-- START RECORDED DATA --
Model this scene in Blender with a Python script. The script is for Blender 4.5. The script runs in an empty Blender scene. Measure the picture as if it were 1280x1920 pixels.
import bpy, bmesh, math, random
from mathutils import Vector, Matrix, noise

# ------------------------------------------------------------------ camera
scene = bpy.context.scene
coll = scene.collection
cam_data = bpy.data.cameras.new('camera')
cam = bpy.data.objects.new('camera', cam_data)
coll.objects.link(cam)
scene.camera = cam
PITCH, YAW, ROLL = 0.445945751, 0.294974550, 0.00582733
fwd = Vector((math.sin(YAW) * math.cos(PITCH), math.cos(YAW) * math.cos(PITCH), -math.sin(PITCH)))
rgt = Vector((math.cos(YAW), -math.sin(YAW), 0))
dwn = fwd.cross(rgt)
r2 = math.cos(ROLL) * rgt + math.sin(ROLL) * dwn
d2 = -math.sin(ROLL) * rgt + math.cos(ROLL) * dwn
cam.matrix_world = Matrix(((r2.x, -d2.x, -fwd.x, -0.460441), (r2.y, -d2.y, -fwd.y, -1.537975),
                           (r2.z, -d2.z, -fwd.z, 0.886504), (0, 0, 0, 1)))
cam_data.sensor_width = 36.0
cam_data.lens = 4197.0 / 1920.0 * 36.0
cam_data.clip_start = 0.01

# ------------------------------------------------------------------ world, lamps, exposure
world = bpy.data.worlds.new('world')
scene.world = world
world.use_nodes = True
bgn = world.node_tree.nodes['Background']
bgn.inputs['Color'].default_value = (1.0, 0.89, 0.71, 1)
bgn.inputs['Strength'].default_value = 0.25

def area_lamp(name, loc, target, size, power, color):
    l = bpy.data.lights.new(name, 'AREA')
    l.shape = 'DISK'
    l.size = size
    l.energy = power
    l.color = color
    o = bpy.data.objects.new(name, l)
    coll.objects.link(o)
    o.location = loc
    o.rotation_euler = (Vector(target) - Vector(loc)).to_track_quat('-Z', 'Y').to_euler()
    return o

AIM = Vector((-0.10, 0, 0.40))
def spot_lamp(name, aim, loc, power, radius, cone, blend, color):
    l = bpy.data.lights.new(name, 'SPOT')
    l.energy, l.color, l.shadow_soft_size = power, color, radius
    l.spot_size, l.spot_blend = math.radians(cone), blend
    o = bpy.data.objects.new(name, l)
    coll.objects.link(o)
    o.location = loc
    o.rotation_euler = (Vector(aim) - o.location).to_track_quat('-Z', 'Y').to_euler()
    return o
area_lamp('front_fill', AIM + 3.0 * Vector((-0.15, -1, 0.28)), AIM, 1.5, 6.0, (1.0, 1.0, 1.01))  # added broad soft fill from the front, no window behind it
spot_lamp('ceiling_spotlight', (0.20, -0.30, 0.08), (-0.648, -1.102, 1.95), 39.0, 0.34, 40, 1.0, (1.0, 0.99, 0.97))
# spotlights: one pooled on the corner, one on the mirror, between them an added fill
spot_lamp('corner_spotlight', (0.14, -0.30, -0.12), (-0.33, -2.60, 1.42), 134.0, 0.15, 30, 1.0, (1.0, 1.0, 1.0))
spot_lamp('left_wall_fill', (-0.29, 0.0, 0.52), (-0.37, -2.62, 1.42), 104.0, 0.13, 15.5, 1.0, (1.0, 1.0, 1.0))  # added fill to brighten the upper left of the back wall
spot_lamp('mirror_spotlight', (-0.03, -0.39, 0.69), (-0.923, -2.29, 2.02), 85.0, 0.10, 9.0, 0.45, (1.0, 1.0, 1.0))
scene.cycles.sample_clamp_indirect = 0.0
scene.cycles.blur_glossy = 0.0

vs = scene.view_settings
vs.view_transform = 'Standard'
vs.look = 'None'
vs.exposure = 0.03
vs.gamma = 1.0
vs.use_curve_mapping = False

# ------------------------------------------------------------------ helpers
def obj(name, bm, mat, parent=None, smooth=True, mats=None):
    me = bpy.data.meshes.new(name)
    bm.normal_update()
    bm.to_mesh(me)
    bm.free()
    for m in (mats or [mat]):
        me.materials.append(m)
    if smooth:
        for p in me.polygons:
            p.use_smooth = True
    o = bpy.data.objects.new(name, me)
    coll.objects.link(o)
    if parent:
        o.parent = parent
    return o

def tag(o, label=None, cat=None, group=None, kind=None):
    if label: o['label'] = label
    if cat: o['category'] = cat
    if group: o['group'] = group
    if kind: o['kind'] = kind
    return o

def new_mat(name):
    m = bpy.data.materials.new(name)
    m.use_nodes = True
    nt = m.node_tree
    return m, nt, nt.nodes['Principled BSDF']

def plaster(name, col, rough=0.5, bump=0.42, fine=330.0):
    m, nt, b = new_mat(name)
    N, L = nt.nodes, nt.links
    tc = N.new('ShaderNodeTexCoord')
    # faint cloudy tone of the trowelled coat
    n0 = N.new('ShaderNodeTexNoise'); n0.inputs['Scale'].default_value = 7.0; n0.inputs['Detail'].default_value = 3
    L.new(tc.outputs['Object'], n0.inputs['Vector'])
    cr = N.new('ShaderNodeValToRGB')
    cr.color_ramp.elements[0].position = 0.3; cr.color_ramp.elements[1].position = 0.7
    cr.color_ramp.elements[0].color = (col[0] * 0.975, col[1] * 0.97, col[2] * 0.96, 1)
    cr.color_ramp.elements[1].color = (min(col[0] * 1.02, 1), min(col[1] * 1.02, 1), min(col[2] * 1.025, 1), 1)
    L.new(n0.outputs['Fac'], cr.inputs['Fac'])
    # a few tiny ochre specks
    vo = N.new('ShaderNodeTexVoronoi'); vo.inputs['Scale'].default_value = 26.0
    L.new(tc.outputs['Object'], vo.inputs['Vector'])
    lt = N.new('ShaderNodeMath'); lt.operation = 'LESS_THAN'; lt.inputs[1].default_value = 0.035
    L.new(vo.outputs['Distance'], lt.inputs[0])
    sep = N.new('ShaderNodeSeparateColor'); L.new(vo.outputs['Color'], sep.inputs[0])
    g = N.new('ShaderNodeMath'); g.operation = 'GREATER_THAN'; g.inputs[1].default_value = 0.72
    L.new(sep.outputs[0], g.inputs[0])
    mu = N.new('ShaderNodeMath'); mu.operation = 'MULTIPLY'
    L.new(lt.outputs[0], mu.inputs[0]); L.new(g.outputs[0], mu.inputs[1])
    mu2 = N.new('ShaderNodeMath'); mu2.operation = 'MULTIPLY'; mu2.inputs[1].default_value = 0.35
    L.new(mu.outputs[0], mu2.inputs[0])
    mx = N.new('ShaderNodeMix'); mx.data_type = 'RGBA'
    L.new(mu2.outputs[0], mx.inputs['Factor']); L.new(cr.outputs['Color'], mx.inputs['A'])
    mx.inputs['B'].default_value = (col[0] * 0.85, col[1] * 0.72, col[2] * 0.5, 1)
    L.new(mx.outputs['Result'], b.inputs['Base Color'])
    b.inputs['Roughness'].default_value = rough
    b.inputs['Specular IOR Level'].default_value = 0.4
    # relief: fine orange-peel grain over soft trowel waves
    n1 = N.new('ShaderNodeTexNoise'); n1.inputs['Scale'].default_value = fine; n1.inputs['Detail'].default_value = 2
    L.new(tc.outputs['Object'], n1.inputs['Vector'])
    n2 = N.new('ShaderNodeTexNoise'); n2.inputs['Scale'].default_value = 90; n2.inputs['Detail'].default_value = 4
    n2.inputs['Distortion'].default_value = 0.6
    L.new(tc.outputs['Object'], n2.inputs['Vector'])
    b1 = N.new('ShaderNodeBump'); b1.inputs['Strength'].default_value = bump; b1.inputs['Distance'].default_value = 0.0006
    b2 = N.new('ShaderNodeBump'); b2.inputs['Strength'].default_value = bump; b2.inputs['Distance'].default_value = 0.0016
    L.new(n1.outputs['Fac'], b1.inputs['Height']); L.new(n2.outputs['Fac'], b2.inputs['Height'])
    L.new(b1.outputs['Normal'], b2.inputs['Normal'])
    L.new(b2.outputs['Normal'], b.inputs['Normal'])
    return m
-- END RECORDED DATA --
YOUR GOAL: Quote the listing above from its first line to the line with "bgn.inputs['Strength'].default_value = 0.25", inclusive, and add nothing.

FULL RESPONSE:
Model this scene in Blender with a Python script. The script is for Blender 4.5. The script runs in an empty Blender scene. Measure the picture as if it were 1280x1920 pixels.
import bpy, bmesh, math, random
from mathutils import Vector, Matrix, noise

# ------------------------------------------------------------------ camera
scene = bpy.context.scene
coll = scene.collection
cam_data = bpy.data.cameras.new('camera')
cam = bpy.data.objects.new('camera', cam_data)
coll.objects.link(cam)
scene.camera = cam
PITCH, YAW, ROLL = 0.445945751, 0.294974550, 0.00582733
fwd = Vector((math.sin(YAW) * math.cos(PITCH), math.cos(YAW) * math.cos(PITCH), -math.sin(PITCH)))
rgt = Vector((math.cos(YAW), -math.sin(YAW), 0))
dwn = fwd.cross(rgt)
r2 = math.cos(ROLL) * rgt + math.sin(ROLL) * dwn
d2 = -math.sin(ROLL) * rgt + math.cos(ROLL) * dwn
cam.matrix_world = Matrix(((r2.x, -d2.x, -fwd.x, -0.460441), (r2.y, -d2.y, -fwd.y, -1.537975),
                           (r2.z, -d2.z, -fwd.z, 0.886504), (0, 0, 0, 1)))
cam_data.sensor_width = 36.0
cam_data.lens = 4197.0 / 1920.0 * 36.0
cam_data.clip_start = 0.01

# ------------------------------------------------------------------ world, lamps, exposure
world = bpy.data.worlds.new('world')
scene.world = world
world.use_nodes = True
bgn = world.node_tree.nodes['Background']
bgn.inputs['Color'].default_value = (1.0, 0.89, 0.71, 1)
bgn.inputs['Strength'].default_value = 0.25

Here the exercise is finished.